Friday, June 08, 2007

Beatrix Potter SAL progress and Mrs. William Heelis

Beatrix Potter SAL progress.....or lack of it! I am not posting a progress photo as there is little to show with the very few added stitches. I will however continue with my Friday stories of Beatrix's life.

Beatrix became engaged to the country soliciter, William Heelis in 1912. The photo above shows them at their engagement.


From Margaret Lane's book"The Tale of Beatrix Potter":

".....on the fourteenth of October, in the parish church of St. Mary Abbot's, Kensington, Beatrix Potter became Mrs. William Heelis.

The honeymoon was spent at Sawrey, in a furnished bungalow above Castle Farm, where the cottage -- bigger than Hill Top and more convenient -- was being got ready for them. Hill Top had given Beatrix Potter all thet freedom and most of the happiness she had known, but she felt that it was too small and primitive for her husband, and was unwilling to alter it. The rooms at Hill Top were tiny; the Cannons, at their end of the house, lived at close quarters -- one could hear their voices through the communicating door and the ring of pails in the dairy -- and the only water supply was a pump in the yard. All this, of course, could have been altered, but she loved it too much to change. So Hill Top was kept as it was, the beds aired and the rooms swept and the windows open, while Beatrix Potter made a second home for herself, only the breadth of a narrow field away."

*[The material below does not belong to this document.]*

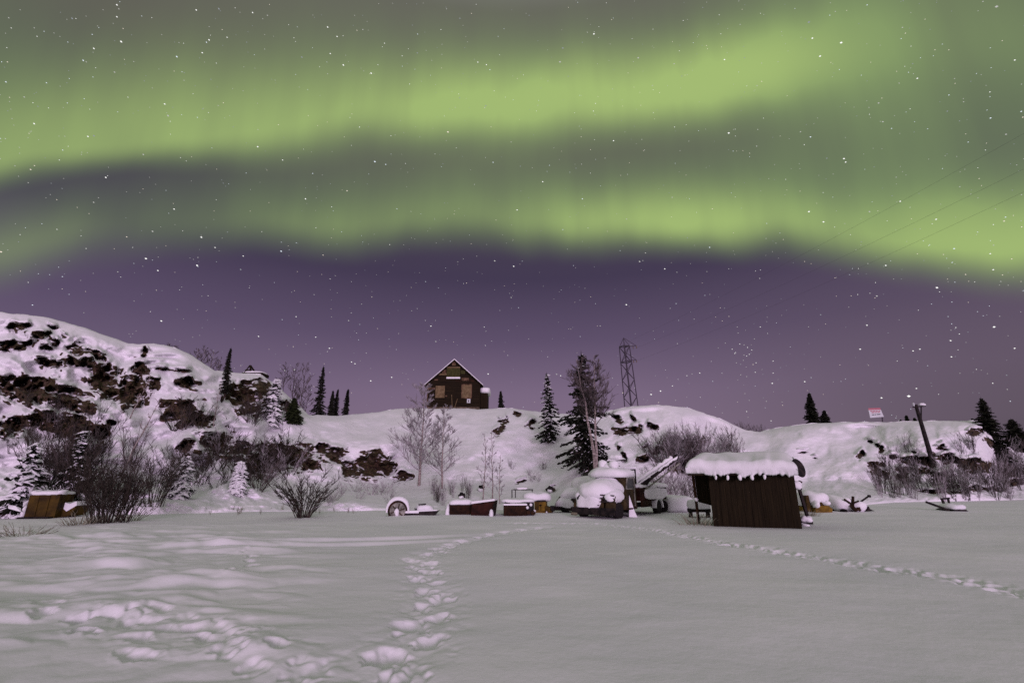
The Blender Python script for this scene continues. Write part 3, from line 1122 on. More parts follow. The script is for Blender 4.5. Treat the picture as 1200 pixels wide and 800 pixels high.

"And immediately the atmosphere of her life changes. Calm, and the certainty of sympathy and happiness succeed the divisions and disappointments and enforced patience of her single life. She was by temperament eminently suited to a useful and unpretentious married life, and she knew it. She settled into her new position with touching pride."

"In those few months her life had undergone a profound change. She was approaching fifty, and all the best of her creative work was done. As Beatrix Potter she already enjoyed a little measure of fame, and was financially independent' but the change from Miss Potter to Mrs. Heelis went far deeper than the name. It was as if, disliking so much about her earlier life that she could hardly bear to be reminded of it, she deliberatlely buried Miss Potter of Bolton Gardens, and became another person. Mrs. Heelis of Sawrey, who for hte next thirty years awas to be known as a dominent, shrewd, good~humored and salty charachter of the Lake Country, was absorbed in the life which Beatrix Potter had always wanted, and had achieved only by snatches of her possession of Hill Top, and expressed with love and poetic thruth in her art."

Photos of Hill Top Farm and Mr. and Mrs. William Heelis on their wedding day ~ 14 October 1913.

2 comments:

Tanya Willis Anderson said...

Ah, those old photographs! Could they have held each other or smiled abit more??? Love the era though. Enjoy your weekend at the cottage!

Deb said...

Heidi,
Does this mean we lost our gentle Beatrix and she made herself into the boisterous, bolicky Bea!!??
Oh, no!!!
I haven't even put a thread in my BP Quaker piece...I'm on it this weekend full-throttle, though!